Likewise there is little substance to the difficulty which this Court finds in a court “undoing what was done” (ante, p. 489) by the Commission. Had the antitrust trial court been fearful on that score it could have entered an appropriate interlocutory order ensuring that nothing would be done while the litigation was pending.

III.

Finally, I do not think that the record in this case justifies a conclusion that the Commission’s refusal to postpone consideration of the merger application amounted to an abuse of discretion. On the Court’s premise that the agency’s approval did not immunize the transaction from antitrust liability, the Commission’s action in granting the certificate of public convenience and necessity did no more than permit the merger to be consummated subject to all possible antitrust infirmities. And even proceeding on the Commission’s premise that the proviso of § 7 of the Clayton Act gives it the power to immunize mergers from antitrust liability, its decision to go ahead after being notified by the District Court that the motion to continue the antitrust suit had been granted could hardly be regarded as an abuse of discretion.

In conclusion, the Court’s decision in this case creates a wholly artificial imbalance between antitrust law enforcement and administrative regulation with respect to federally regulated industries.

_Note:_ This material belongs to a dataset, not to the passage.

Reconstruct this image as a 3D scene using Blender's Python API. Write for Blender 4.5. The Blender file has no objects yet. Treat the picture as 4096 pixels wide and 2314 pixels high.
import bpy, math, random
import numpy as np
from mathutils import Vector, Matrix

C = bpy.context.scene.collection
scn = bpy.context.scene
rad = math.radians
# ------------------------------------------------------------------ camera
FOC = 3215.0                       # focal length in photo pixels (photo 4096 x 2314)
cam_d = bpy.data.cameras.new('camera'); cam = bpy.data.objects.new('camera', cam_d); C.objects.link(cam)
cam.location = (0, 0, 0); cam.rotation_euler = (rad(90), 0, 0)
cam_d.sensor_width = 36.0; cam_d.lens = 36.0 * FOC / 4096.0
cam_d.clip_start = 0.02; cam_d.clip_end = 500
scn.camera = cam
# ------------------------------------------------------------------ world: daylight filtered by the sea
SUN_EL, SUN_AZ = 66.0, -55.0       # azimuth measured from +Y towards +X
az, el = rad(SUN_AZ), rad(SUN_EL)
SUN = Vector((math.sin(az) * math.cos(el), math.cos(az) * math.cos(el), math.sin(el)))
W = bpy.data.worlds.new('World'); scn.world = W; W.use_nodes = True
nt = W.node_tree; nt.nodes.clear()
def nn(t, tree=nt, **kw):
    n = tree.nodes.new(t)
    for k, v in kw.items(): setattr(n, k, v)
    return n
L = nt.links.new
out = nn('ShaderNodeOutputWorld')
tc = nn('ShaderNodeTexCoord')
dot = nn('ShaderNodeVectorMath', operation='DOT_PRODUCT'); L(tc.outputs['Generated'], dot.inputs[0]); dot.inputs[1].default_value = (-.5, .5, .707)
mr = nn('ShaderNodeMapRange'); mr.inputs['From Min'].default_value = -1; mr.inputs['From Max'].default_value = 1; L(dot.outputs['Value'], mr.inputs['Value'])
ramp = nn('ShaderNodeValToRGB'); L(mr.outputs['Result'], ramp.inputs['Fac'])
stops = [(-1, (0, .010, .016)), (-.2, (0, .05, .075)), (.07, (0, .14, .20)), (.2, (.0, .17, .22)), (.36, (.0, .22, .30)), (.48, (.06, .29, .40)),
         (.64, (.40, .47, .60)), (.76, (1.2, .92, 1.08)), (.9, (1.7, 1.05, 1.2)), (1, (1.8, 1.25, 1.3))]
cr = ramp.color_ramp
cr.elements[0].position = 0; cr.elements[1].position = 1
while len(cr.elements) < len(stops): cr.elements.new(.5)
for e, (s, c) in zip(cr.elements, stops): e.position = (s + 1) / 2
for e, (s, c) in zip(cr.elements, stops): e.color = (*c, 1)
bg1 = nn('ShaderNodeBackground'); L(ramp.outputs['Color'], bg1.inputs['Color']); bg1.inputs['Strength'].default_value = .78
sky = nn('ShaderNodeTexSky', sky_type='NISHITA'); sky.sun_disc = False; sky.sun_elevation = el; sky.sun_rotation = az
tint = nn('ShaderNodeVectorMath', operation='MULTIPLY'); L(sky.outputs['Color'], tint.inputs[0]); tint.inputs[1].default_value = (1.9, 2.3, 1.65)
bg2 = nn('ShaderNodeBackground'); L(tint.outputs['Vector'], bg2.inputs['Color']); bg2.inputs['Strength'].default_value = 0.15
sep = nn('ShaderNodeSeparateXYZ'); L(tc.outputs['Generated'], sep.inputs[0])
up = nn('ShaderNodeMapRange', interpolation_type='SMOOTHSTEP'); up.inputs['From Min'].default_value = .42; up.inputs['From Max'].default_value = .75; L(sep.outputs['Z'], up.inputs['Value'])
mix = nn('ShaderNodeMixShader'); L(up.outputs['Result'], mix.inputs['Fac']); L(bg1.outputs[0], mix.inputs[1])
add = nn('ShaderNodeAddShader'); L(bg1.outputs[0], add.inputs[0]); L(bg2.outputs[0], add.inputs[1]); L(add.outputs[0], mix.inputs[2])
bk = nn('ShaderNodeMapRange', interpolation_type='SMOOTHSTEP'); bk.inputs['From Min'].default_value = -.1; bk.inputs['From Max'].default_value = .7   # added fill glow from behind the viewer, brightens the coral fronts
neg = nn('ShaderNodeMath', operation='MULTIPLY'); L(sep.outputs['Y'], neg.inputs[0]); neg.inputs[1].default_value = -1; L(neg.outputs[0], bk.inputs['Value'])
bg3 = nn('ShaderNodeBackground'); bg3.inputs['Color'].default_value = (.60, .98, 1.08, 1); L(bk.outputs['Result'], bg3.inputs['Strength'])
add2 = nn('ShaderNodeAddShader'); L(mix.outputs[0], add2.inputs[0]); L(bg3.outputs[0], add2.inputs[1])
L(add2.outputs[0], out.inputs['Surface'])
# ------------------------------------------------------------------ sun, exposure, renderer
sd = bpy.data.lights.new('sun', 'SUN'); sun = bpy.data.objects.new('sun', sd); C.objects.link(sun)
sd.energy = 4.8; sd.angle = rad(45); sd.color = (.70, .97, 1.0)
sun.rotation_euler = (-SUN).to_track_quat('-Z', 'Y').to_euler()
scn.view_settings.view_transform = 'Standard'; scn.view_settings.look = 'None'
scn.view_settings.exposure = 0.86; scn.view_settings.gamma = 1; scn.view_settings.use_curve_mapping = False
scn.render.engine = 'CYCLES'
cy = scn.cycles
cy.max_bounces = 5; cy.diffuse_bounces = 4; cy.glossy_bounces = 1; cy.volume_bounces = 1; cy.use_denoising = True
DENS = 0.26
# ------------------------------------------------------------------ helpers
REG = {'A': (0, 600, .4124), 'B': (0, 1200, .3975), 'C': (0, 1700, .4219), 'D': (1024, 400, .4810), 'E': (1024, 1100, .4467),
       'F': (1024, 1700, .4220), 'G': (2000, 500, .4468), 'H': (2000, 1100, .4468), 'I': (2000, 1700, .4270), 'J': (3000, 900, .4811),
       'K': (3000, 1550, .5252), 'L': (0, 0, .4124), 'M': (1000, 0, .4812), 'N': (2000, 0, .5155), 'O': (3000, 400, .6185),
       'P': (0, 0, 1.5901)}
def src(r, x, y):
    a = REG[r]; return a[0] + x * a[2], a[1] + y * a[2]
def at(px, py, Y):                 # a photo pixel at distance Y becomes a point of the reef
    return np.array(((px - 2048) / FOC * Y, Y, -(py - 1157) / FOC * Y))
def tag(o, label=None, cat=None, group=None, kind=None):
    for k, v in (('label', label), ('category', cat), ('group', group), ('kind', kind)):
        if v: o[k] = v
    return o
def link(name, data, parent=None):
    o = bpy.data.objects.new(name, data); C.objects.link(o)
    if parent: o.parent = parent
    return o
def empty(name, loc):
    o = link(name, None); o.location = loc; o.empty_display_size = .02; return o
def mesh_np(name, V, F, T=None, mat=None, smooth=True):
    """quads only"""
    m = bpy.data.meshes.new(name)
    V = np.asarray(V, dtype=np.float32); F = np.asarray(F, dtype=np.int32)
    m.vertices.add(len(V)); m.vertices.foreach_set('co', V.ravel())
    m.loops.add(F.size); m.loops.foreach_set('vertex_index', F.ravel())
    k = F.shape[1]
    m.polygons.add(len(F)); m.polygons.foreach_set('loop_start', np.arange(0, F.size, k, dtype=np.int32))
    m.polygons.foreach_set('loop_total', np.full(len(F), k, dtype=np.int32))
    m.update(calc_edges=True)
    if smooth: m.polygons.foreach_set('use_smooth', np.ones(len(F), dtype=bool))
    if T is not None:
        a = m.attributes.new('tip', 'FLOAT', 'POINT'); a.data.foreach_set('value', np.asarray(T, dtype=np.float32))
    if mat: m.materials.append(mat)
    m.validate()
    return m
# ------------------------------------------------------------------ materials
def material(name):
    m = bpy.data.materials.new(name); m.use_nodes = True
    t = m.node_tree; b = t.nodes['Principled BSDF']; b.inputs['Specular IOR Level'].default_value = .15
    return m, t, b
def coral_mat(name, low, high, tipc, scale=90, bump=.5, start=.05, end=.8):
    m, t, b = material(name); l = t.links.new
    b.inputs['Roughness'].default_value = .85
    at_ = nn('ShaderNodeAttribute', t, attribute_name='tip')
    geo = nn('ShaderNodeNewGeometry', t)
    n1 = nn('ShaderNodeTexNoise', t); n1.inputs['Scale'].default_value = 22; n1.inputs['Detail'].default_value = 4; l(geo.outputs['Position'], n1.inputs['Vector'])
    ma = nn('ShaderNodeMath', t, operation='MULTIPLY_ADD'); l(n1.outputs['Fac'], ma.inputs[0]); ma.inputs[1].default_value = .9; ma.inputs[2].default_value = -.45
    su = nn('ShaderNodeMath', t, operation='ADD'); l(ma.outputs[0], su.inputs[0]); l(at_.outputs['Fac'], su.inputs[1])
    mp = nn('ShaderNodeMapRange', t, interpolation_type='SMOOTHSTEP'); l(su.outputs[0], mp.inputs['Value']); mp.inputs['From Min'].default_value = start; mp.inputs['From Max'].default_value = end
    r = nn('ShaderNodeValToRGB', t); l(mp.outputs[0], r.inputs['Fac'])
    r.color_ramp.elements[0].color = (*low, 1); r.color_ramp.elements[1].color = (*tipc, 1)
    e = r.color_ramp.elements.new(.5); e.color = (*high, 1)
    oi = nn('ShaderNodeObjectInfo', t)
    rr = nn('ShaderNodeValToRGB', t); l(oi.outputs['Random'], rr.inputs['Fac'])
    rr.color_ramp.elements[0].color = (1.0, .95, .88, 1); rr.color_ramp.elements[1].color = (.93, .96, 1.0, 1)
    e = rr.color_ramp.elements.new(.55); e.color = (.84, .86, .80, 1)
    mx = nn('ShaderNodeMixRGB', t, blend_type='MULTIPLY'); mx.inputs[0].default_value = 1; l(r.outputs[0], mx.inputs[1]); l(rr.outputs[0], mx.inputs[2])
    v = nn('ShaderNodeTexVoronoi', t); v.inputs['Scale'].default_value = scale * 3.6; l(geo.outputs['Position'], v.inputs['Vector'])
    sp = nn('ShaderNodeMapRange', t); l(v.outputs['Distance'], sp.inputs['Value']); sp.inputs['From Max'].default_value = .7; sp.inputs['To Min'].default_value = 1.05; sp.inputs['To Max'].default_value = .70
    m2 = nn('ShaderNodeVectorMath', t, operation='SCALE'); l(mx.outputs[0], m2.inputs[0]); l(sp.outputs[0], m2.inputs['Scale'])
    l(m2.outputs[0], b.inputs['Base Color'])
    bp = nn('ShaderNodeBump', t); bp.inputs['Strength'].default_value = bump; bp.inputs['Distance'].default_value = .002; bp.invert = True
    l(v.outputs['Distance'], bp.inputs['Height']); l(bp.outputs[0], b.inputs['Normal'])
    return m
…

By displacing the continuing supervision of a court over such interlocutory *498terms as are “just in the premises” with an absolute rule prohibiting the regulating agency from considering applications relating to matters which are also involved in a pending antitrust suit, this decision seems to leave no room for sensible accommodation of the two sets of interests in a given instance. Neither the inflexible rule announced by the Court nor its decision on the facts of this case is supported by reason or authority.

I would affirm.

The fact that such a motion was made and denied does not appear in the record before this Court. However, it is asserted in El Paso’s brief and is not denied by any of the other parties.

Because of the posture of this case, I would not reach the question as to what weight should be given to the pendency of administrative merger proceedings by an antitrust court which is asked to grant interlocutory relief. However, I think more can be said than the Court does in favor of staying the hand of an antitrust court pending consideration by the appropriate agency of matters touching on “those areas ... in which active regulation has been found necessary to compensate for the inability of competition to provide adequate regulation.” Federal Communications Comm’n v. RCA Communications, Inc., 346 U. S. 86, 92.

Whatever may be the impact on a § 7 action of the Commission’s approval of this merger, it can be felt only in the antitrust suit. Consequently, I would, as the Solicitor General has suggested, leave this issue open for consideration in the District Court should the agency’s order be asserted as a defense in that action.